EMFX: Carry and Domestic Fundamentals Rather Than the USD
Bottom Line: Most major EMFX currencies have performed better than the Euro or the Japanese Yen against the USD in 2024 (Figure 1). This is due to carry trades in Latam, but elsewhere reflects global equity love on Indian equities or domestic fundamentals. This resilience for Brazilian Real/India Rupee is set to be sustained for the remainder of 2024. Divergence with grow into Q2, with Turkish Lira losses set to accumulate on still wide inflation differentials and domestic vulnerabilities, the South Africa Rand volatile through the May 29 national and provincial elections and Mexican Peso vulnerable to a Donald Trump re-election in the U.S. We see more Yuan losses, given China economic weakness.
Figure 1: Movements Against the USD Since End 2023 (%)
Source: Bloomberg/Continuum Economics
Most major EM currencies have lost some ground against the USD this year, as the market has scaled back the scale of Fed easing expectations for 2024 (Figure 1).

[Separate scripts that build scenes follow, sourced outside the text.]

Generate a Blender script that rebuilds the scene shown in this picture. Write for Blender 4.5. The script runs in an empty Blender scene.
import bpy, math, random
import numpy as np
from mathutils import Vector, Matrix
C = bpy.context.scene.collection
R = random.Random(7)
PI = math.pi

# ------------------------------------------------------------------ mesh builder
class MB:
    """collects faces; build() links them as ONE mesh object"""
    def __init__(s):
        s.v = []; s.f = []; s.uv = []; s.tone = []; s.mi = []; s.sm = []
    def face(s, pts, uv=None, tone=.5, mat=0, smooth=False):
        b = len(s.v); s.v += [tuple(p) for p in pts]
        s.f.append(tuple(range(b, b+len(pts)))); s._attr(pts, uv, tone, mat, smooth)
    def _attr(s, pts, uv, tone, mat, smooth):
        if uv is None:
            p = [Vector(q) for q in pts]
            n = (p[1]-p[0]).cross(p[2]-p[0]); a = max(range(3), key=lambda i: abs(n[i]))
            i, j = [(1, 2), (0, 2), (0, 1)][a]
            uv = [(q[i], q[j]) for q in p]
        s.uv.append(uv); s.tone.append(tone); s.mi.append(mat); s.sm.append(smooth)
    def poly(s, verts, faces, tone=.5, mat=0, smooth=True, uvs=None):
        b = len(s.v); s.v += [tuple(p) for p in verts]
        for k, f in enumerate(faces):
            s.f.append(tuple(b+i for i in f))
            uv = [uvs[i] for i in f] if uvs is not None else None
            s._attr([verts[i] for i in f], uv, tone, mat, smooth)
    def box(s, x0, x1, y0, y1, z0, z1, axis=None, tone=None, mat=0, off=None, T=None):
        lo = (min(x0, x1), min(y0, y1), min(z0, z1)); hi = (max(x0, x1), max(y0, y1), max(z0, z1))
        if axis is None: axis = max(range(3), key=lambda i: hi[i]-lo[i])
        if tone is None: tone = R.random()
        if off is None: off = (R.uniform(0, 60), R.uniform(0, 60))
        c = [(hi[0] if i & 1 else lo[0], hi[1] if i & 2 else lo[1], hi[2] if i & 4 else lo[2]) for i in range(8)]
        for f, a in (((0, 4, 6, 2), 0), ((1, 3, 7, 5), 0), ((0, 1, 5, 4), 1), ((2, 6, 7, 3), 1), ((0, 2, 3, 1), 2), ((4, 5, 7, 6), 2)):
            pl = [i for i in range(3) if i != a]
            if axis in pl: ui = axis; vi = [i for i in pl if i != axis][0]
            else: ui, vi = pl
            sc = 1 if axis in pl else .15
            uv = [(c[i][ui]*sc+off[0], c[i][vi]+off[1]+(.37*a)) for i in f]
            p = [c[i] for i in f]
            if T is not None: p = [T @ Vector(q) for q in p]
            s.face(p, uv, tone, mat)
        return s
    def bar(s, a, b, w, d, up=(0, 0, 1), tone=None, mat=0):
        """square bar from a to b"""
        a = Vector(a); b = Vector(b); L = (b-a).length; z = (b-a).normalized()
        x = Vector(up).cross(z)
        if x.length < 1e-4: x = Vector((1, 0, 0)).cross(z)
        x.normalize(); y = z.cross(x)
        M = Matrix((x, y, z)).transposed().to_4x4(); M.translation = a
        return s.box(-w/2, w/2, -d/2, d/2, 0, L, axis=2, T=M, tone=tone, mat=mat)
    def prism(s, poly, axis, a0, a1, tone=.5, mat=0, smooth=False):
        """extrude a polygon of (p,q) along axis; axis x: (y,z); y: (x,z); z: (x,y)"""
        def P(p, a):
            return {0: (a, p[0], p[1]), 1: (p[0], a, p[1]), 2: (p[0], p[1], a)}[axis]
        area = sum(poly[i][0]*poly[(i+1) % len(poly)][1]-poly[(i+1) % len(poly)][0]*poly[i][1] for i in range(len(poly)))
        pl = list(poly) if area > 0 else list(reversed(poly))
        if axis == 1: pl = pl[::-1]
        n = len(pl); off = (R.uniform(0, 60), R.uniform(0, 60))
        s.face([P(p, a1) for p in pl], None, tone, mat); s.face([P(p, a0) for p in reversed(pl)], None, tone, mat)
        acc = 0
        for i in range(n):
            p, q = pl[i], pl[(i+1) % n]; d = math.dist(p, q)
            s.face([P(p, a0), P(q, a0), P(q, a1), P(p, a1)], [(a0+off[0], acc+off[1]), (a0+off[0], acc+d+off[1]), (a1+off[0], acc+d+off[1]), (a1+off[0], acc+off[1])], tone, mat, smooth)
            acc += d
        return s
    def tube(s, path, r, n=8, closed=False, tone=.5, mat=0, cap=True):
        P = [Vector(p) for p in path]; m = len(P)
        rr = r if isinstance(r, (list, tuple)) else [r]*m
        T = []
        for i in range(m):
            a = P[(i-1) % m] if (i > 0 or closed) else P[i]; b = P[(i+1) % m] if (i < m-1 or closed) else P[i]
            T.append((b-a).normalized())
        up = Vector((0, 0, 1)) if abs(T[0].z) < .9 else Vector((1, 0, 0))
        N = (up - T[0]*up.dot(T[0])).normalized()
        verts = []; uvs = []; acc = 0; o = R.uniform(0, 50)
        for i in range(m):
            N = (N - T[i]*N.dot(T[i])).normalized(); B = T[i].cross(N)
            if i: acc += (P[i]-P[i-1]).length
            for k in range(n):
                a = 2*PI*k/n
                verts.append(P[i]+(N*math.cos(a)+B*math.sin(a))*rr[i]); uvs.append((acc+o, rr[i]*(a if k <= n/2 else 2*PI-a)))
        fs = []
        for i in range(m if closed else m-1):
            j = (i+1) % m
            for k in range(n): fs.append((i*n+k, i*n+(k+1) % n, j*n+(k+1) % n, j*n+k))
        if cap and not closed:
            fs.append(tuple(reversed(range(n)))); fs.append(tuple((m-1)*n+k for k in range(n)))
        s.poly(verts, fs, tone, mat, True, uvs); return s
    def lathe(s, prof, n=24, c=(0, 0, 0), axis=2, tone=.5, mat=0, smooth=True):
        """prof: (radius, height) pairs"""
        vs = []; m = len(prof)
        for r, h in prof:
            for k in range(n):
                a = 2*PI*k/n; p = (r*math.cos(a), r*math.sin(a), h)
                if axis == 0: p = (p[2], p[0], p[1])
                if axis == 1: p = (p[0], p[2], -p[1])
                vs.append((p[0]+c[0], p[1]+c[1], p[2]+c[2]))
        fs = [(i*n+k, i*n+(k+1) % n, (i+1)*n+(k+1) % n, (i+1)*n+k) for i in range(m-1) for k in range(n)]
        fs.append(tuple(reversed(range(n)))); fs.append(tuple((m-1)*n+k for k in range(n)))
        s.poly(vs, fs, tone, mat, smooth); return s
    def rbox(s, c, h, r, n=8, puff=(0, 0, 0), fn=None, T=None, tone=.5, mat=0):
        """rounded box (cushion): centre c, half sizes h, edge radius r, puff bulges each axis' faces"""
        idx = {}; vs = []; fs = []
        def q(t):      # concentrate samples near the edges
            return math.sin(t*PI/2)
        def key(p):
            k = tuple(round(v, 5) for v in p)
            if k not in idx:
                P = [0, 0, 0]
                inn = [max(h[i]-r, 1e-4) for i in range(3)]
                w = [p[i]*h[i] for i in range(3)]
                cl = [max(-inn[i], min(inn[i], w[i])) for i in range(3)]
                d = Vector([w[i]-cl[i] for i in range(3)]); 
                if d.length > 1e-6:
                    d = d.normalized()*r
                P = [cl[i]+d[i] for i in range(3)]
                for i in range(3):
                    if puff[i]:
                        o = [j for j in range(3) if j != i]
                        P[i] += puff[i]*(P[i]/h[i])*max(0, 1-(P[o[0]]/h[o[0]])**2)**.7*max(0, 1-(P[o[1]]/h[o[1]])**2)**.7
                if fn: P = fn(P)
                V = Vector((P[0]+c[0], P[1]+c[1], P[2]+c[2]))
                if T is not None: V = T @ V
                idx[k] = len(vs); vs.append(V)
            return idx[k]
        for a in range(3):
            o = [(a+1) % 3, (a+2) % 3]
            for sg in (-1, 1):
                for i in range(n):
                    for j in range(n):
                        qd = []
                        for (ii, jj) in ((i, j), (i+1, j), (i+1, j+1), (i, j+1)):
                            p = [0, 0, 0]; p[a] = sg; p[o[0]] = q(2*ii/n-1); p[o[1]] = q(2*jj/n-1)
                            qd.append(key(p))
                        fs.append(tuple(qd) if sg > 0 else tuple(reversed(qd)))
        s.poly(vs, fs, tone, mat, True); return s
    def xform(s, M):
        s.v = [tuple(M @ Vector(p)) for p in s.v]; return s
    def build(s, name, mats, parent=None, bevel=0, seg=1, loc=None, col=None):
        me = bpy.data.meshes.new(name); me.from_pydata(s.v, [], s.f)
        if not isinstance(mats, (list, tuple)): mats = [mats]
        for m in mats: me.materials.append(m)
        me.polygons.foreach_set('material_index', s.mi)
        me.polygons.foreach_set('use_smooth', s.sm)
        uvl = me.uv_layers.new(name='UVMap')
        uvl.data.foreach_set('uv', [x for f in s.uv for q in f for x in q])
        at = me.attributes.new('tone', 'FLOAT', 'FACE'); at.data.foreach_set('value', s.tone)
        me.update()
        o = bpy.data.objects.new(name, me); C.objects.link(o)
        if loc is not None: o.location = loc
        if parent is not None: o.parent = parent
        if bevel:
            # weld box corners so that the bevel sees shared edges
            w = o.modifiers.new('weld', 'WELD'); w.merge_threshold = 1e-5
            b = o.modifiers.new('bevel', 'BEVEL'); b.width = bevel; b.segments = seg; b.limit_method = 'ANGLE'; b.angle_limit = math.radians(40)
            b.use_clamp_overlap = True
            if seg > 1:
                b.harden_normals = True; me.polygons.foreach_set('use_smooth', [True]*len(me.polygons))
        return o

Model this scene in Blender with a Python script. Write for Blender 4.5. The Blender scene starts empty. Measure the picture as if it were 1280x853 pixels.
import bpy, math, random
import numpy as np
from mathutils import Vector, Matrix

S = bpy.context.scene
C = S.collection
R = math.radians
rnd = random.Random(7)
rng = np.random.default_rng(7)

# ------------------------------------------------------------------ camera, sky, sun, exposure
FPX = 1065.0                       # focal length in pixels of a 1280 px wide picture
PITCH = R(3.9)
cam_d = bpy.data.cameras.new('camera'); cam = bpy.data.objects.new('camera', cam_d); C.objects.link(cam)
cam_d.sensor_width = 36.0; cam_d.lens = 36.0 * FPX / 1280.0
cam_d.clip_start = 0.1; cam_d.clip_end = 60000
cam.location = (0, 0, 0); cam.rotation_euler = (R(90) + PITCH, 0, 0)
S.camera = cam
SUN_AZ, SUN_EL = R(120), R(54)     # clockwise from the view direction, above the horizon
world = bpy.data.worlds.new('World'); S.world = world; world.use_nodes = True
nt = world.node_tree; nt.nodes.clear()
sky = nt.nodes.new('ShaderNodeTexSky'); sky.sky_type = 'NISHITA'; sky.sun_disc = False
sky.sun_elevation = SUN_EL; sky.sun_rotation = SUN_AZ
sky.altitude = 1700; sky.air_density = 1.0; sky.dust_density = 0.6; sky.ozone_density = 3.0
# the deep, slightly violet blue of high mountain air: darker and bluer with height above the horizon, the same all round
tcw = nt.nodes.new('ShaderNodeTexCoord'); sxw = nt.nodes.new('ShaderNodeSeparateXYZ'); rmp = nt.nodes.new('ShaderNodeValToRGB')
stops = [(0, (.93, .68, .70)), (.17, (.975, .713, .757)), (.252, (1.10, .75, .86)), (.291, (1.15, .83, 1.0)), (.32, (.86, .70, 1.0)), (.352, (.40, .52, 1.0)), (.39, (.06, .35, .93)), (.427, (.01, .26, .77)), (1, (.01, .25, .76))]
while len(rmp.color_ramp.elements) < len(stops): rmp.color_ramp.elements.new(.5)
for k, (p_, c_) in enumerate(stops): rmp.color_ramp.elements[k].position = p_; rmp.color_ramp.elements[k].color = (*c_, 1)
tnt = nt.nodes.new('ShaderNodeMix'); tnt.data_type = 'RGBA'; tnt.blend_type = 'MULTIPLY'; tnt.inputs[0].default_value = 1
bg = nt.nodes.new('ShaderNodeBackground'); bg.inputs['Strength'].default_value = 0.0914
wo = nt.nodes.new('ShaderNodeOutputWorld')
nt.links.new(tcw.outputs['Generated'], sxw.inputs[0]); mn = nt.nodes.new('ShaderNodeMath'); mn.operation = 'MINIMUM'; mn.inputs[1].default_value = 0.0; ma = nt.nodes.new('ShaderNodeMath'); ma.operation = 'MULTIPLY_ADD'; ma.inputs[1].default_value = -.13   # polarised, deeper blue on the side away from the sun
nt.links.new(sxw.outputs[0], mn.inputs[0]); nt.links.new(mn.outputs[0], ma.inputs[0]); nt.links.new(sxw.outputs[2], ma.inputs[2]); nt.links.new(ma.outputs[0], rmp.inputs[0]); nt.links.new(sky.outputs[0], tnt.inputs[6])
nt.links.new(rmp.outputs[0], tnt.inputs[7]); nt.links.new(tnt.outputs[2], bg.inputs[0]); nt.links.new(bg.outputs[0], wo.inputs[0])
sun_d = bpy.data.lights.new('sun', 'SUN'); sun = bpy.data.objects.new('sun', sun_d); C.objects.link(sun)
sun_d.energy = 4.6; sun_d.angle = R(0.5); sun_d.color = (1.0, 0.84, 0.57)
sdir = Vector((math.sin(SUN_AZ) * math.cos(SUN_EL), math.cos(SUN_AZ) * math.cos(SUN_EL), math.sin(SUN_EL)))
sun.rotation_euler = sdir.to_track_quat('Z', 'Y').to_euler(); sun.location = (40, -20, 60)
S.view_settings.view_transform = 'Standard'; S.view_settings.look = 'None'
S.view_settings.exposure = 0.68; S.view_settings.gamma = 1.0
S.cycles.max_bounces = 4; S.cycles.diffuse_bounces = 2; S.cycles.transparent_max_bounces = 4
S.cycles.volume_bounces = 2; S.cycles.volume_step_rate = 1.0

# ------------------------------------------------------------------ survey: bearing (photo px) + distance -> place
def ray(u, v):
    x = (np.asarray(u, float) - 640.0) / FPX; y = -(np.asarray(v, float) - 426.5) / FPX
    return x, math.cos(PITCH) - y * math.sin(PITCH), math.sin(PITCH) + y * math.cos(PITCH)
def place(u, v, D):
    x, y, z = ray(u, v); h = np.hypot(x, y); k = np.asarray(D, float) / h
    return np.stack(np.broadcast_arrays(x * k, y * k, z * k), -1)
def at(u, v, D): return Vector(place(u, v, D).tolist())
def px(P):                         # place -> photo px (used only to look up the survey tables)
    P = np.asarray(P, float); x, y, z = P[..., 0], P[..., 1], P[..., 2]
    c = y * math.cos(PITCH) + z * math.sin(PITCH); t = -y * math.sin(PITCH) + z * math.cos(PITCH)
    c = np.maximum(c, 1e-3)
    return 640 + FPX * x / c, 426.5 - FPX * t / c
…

However, this is causing some softness, rather than material weakness for major EM currencies. The USD bounce versus DM currencies is certainly a factor impacting EM FX sentiment, but the key is carry trades and domestic fundamentals.
The Brazilian Real (BRL) and Mexican Peso (MXN) have held up reasonable, despite the Brazilian central bank easing cycle (here) and growing anticipation that Banxico could ease before the Fed (here). Interest rate differentials are still sufficiently in favour of these currencies (Figure 2), that too large a dip in these currencies prompts carry trade buying. BRL and MXN also benefit from a high level stability, with the Mexican election this year not expected to produce no major policy shifts (here) and President Lula in Brazil following a reasonable fiscal approach (here). MXN is also a beneficiary of production shifting away from China, and Mexico exports to the U.S. have now exceeded China. We see little movement in BRL and MXN spot by year-end, but the MXN alternative scenario of a Donald Trump re-election would produce Q4 MXN weakness.
Figure 2: 2yr Government Bond Yield Differentials Versus the U.S. (%)
Source: Continuum Economics
Other major EM currencies have less of favourable interest rate spread versus the USD and here domestic fundamentals and the India-China story are important. Inflows into India equities are a reflection of India healthy growth story (here), which is expected to be reinforced by a victory for PM Modi and leading to new reforms. This is the reason why the Indian Rupee (INR) has held up so well against the USD – the Reserve Bank of India (RBI) has actually had to buy USDs. Additionally, global investors pessimism towards China growth and equities is also pushing investors to look at other countries, with India top of the list. Our end year forecast of 83.00 on USDINR reflects expectations of ongoing inflows offsetting higher inflation that the U.S.
The CNY has not fallen too far against the USD however despite the economic pessimism and adverse interest rate differentials, both due to capital controls and also the perception that China authorities will fight too much Yuan weakness (here). Given economic weakness we still feel that some more exchange rate flexibility will likely be seen in the remainder of 2024, and our end of year forecast remains at 7.30 on USDCNY.
EMEA is a reflection of domestic fundamentals. TRY has seen less of a decline than the inflation differentials versus the U.S., due to the aggressive Turkish central bank tightening in 2023. However, domestic industry is pushing for a more competitive TRY and we still forecast high inflation in 2024 (42.5%). We see continued losses for TRY in 2024 as imports are stronger than exports, and foreign capital inflows remain weaker than expected. We look for 37.50 on USDTRY by end 2024. Meanwhile, the South African Rand (ZAR) has remained on the defensive despite reasonable interest rate differentials versus the U.S., especially in the 10yr area. Global investors want to see the outcome of the 2024 elections on May 29. An ANC victory would be a positive surprise for the ZAR, but an ANC coalition with the Democratic Alliance and other smaller parties would likely be weaker and less able to undertake necessary fiscal reform policies and deal with power cuts (load shedding) – especially of the radical Economic Freedom Fighters poll over 15%. The ZAR volatility will likely go up in Q2 depending on opinion polls and changes in market expectations on the two main election scenarios.